Il sesto capitolo esamina la situazione concreta dei diritti e delle libertà individuali, sulla carta tra le più liberali della regione ma soggetta ad un sistema di "normativa rinnegante" (definizione di Italo Mereu) che li subordina alla costruzione di una società rivoluzionaria e che lascia spazi molto estesi all'interpretazione caso per caso, generando in un osservatore esterno la sensazione di trovarsi al cospetto di un quadro concretamente contraddittorio.

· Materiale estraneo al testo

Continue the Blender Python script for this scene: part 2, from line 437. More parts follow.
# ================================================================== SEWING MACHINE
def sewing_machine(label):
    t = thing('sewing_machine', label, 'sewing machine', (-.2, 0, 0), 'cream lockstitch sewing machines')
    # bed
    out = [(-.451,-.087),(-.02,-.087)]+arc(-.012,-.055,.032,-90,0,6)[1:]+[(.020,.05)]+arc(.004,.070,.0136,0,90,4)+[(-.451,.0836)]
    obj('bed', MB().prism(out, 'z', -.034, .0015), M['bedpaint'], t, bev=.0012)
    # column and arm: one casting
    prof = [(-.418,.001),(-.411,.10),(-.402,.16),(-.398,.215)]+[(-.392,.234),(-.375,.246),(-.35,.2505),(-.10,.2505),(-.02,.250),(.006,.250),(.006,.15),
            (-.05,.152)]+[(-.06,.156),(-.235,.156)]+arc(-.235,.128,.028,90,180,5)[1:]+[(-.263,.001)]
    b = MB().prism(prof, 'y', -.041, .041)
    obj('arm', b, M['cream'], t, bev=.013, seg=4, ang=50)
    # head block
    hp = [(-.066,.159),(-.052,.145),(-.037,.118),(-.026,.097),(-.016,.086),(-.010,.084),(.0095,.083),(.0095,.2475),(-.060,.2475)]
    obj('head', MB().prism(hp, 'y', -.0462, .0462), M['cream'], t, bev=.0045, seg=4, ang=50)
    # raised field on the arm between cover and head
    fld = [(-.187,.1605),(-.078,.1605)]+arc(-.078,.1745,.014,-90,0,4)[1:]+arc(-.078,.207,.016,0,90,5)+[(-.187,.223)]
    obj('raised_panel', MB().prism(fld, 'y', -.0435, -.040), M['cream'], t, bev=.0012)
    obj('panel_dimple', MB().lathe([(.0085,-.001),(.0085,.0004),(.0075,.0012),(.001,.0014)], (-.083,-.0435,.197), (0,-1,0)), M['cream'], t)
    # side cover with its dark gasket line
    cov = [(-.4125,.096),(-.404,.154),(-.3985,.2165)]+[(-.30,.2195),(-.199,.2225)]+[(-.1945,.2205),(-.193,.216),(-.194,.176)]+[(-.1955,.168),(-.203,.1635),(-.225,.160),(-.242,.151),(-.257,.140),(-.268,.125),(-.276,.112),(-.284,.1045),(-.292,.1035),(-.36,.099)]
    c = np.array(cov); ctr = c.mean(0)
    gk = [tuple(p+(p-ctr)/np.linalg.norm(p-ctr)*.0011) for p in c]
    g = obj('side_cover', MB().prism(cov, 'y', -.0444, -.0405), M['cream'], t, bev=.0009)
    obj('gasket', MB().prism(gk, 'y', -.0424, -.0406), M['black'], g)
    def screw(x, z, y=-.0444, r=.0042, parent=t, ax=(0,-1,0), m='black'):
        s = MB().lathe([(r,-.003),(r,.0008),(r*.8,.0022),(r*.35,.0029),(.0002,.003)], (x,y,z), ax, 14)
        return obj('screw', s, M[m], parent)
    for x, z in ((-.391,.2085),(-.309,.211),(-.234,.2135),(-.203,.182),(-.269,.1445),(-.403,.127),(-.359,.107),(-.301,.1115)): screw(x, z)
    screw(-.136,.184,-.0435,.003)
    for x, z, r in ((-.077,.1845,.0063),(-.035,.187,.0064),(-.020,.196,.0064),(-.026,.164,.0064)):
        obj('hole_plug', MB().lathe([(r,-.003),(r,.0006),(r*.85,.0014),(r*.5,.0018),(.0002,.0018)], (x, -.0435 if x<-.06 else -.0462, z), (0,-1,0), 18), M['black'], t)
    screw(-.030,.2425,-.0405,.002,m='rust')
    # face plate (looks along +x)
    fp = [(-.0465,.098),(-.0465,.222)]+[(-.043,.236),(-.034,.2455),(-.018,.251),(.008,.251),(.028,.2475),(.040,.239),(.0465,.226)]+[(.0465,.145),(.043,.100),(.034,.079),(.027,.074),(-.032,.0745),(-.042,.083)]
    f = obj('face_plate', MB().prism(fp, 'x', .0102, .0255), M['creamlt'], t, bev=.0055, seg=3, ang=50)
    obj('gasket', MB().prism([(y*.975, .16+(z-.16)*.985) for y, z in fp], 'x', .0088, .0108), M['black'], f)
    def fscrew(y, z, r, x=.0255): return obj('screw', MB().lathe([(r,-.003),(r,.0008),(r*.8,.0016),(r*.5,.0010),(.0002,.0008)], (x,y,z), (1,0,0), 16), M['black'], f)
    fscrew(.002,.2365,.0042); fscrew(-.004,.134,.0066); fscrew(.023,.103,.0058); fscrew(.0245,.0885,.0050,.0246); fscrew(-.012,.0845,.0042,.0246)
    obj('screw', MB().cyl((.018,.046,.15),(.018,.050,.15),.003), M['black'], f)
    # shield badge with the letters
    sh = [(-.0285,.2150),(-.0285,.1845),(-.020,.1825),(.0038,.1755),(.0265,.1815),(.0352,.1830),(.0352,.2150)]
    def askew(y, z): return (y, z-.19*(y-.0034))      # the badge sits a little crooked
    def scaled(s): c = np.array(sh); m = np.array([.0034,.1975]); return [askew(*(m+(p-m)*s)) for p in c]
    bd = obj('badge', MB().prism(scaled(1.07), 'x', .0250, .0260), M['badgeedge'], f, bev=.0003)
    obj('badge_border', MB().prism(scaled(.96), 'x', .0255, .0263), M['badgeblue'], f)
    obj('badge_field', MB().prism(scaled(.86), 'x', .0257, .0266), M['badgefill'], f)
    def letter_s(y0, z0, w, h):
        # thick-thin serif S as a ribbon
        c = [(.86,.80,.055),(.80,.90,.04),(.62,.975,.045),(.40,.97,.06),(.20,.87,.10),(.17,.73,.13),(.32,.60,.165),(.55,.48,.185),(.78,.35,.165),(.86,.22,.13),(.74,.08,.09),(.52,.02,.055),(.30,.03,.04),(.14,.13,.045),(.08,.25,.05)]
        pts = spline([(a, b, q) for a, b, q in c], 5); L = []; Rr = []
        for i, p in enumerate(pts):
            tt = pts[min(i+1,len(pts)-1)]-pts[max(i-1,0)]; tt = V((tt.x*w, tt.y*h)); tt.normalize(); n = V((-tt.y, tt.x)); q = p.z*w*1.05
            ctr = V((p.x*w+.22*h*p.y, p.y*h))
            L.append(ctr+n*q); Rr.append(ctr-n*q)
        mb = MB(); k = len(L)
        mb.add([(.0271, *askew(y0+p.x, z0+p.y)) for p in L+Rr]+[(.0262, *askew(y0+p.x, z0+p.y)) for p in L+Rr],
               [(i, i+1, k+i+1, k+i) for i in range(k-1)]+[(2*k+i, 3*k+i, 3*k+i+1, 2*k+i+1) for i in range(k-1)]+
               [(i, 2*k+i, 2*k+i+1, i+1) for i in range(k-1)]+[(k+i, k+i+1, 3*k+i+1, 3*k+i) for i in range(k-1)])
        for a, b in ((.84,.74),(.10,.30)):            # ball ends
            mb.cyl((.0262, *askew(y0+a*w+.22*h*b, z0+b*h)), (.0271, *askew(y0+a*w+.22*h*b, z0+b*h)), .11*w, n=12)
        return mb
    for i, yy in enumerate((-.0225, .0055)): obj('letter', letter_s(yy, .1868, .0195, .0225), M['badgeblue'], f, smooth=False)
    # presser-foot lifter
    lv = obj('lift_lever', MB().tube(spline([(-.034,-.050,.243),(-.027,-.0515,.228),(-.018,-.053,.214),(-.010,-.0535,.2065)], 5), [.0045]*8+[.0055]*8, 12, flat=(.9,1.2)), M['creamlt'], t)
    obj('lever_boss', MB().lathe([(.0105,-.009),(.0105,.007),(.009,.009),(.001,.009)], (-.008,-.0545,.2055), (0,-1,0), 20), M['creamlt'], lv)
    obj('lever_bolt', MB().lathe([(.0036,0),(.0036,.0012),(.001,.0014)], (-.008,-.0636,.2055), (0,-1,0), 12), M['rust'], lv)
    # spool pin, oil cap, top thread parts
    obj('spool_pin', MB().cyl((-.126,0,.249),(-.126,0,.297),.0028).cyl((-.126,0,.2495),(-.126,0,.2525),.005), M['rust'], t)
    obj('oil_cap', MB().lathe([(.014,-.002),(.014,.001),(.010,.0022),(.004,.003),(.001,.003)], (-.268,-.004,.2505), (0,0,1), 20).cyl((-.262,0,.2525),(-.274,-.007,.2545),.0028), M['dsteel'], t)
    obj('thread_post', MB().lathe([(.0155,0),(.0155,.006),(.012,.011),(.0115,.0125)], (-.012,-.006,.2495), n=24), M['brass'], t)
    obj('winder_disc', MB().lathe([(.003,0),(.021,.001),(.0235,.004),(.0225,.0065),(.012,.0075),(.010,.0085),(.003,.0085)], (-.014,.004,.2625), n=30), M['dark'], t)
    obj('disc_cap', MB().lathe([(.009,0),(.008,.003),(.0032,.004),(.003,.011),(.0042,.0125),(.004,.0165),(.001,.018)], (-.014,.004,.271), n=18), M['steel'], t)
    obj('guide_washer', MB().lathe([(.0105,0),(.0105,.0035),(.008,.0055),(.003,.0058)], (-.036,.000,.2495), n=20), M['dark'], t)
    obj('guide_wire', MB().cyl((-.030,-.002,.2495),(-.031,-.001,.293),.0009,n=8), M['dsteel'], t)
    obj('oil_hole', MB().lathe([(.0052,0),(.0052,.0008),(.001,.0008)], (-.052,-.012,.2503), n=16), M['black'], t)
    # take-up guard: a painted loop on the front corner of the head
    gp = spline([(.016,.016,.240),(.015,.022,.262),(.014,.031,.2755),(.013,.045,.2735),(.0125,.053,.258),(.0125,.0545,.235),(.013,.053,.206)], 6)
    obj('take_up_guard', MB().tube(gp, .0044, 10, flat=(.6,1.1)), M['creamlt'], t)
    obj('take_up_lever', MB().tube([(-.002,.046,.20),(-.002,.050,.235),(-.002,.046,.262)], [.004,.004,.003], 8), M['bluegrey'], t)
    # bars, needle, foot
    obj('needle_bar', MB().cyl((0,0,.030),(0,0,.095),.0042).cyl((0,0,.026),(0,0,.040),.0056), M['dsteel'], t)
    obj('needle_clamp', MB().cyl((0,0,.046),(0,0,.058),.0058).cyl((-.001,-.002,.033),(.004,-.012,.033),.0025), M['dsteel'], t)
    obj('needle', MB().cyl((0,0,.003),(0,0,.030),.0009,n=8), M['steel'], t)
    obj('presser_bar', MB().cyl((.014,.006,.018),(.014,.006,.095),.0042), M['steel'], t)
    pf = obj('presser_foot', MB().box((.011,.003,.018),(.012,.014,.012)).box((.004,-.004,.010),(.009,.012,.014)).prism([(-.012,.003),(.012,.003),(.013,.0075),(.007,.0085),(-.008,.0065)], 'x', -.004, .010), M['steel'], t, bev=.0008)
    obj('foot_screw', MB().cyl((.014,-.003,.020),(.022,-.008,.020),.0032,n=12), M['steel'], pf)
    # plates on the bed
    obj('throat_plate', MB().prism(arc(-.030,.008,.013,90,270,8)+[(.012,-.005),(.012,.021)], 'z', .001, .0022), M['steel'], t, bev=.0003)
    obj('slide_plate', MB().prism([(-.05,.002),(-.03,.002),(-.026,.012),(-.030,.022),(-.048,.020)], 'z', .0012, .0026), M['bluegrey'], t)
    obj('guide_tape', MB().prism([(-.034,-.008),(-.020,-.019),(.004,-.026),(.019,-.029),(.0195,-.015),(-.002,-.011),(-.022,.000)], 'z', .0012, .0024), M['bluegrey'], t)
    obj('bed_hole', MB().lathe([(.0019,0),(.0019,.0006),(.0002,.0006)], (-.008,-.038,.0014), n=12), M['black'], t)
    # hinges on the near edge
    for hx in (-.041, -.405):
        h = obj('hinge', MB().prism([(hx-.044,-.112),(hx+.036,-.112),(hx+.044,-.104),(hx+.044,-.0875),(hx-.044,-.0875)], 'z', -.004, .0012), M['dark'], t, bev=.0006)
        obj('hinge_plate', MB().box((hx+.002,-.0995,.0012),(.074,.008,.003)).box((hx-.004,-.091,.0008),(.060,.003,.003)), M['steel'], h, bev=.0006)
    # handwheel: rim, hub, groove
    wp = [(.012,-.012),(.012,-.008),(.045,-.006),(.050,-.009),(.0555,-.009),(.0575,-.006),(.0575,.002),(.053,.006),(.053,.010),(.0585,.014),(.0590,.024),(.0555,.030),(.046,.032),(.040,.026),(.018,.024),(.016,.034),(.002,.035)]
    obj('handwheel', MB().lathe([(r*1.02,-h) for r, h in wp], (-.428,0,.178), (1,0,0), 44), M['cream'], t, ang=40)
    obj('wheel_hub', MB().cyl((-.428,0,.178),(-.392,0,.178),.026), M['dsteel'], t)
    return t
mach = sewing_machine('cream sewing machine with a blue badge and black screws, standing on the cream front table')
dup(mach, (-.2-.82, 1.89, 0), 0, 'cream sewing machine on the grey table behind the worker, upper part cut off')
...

L'organizzazione del sistema giudiziario viene trattata nel settimo capitolo. La costituzione prevede la presunzione d'innocenza e, su modello francese, l'esistenza di due gradi di giudizio sia per l'àmbito civile che per quello penale, con possibilità di ricorso alla corte suprema per le sole questioni di legittimità. Esistono anche tribunali competenti per materie specifiche, come quello amministrativo o quello per i minorenni. L'azione penale e civile è obbligatoria. La corte suprema non emette giudizi veri e propri, ma comunica per scritto ai giudici che la interpellano la propria interpretazione sulla questione di diritto da loro sollevata. Il sistema penale è improntato alla tradizione, che tuttavia lascia spazi di discrezionalità ai giudici e prevede la possibilità del pentimento del condannato, nonostante l'importanza assegnata all'esemplarità della sanzione. I reati contro l'integrità dello stato o contro la rivoluzione, i casi di spoliazione delle risorse pubbliche, il traffico di stupefacenti sono materia da tribunale speciale; le sentenze dei tribunali speciali sono appellabili solo per vizi di forma, mentre inappellabili in assoluto sono quelle dei tribunali chiamati a giudicare sul comportamento del clero e che dipende in tutto e per tutto dalla Guida.
L'ottavo capitolo è un excursus sulla storia istituzionale recente della Repubblica Islamica dell'Iran e sul suo vivacissimo quadro politico interno: dai tentativi riformatori di Khatami, spesso rispediti al mittente dalle istituzioni religiose, all'avvento di Ahmadinejad ed alla questione nucleare riemersa negli ultimi anni, fino alla cresciuta importanza della Repubblica Islamica come potenza regionale.
Luigi Petrillo, Iran. Bologna, Il Mulino 2008. 190 pp.